7. Sakamoto Kalahkan Bacho & Son He

Setelah menggunakan kemampuan espernya untuk menyelami kenangan yang tengah terlintas di benak Sakamoto, Shin merasa begitu tersentuh hingga menitikkan air mata. Dalam pikirannya, Sakamoto tengah mengingat janji kepada Aoi untuk tidak membunuh lagi dan bertekad menebus dosanya dengan menolong orang lain.

Setelah itu, Sakamoto mengajak Shin untuk menghadapi Bacho dan Son He tanpa membunuh mereka, dan Shin pun menyetujui ajakan tersebut. Bacho, dengan dua pedangnya, dan Son He, dengan senjata cakramnya, bersiap melancarkan teknik kombo yang disebut “Tebasan Neraka.” Mereka menyerang Sakamoto dengan cepat dan membabi buta, mencoba mencincangnya tanpa ampun.

Namun, Sakamoto yang tetap berdiri di posisinya, hanya meliukkan tubuhnya dengan lincah, berhasil menghindari setiap serangan brutal tanpa terkena sedikit pun goresan. Son He takjub melihat tubuh gendut Sakamoto mampu bergerak secepat itu. Bacho dan Son He kemudian bersiap melancarkan teknik kombo pamungkas mereka, mengklaim bahwa Sakamoto adalah orang ketiga yang melihat teknik tersebut.

Ketika Bacho dan Son He melakukan ancang-ancang, Sakamoto dengan cepat mengangkat stockpot berisi sup menggunakan tangan kanannya, lalu memukulkannya ke kepala Bacho hingga pingsan. Sementara itu, tangan kirinya yang memegang wajan berhasil menghancurkan serangan cakram Son He yang diarahkan kepadanya.

Saat Shin sedang memasangkan plester pada jari tangan Sakamoto, Son He tiba-tiba berlari untuk menyerang Shaotang. Namun, dengan kemampuan espernya, Shin membaca pikiran Son He dan segera menyerangnya dari belakang. Ia menggunakan tali untuk melilit leher Son He, lalu menghempaskannya ke belakang hingga Son He terjatuh ke lantai.

Ketika Son He terbaring di lantai, Sakamoto tanpa ragu mengangkat kulkas besar dan menghantamkannya ke tubuh Son He hingga pingsan.

Shin kemudian mengikat tubuh Bacho dan Son He yang sudah tak sadarkan diri menggunakan tali.
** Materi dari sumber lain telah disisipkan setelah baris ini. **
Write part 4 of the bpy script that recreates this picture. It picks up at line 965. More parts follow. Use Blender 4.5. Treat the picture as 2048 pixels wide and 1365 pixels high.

Sementara itu, Shaotang yang menyaksikan kehebatan Sakamoto dan Shin mengalahkan dua pembunuh bayaran tangguh hanya bisa terheran-heran. Ia lalu bertanya, “Siapa kalian sebenarnya?” Sakamoto dengan tenang menjawab, “Kami hanya penjaga toserba.”

8. Shaotang Ogah Balas Dendam

Di rumah keluarga Lu, Mael terlihat kesal karena Bacho dan Son He tak kunjung datang membawa Shaotang. Dengan penuh amarah, ia memukul pintu brankas menggunakan kedua tangannya sambil menggerutu. Harta berharga yang diincarnya berada tepat di balik pintu itu, tetapi ia tidak memiliki kuncinya.

Saat seseorang tiba-tiba berkata, “Paket telah tiba,” Mael menoleh ke belakang. Ia terkejut melihat Sakamoto dan Shin berdiri di sana, membawa Bacho dan Son He yang pingsan dengan tubuh terikat tali.

Mael kebingungan dan bertanya bagaimana mungkin ada penyusup yang bisa masuk, serta di mana anak buahnya. Saat itu, Shaotang muncul dari belakang Mael dan menodongkan pisau ke lehernya. Mael ketakutan dan segera meminta maaf. Namun, Shaotang dengan dingin berkata bahwa permintaan maaf tidak akan menghidupkan kembali kedua orang tuanya yang telah dibunuh oleh Mael.

Dalam amarahnya, Shaotang menghajar Mael hingga babak belur. Meski begitu, ia memilih untuk tidak membunuhnya. Shaotang yakin bahwa membunuh hanya akan membawa dendam yang tiada habisnya, dan ia lebih memilih untuk hidup bahagia, seperti yang diajarkan mendiang ayahnya. Sambil tersenyum ke arah Sakamoto dan Shin, Shaotang menegaskan keputusannya.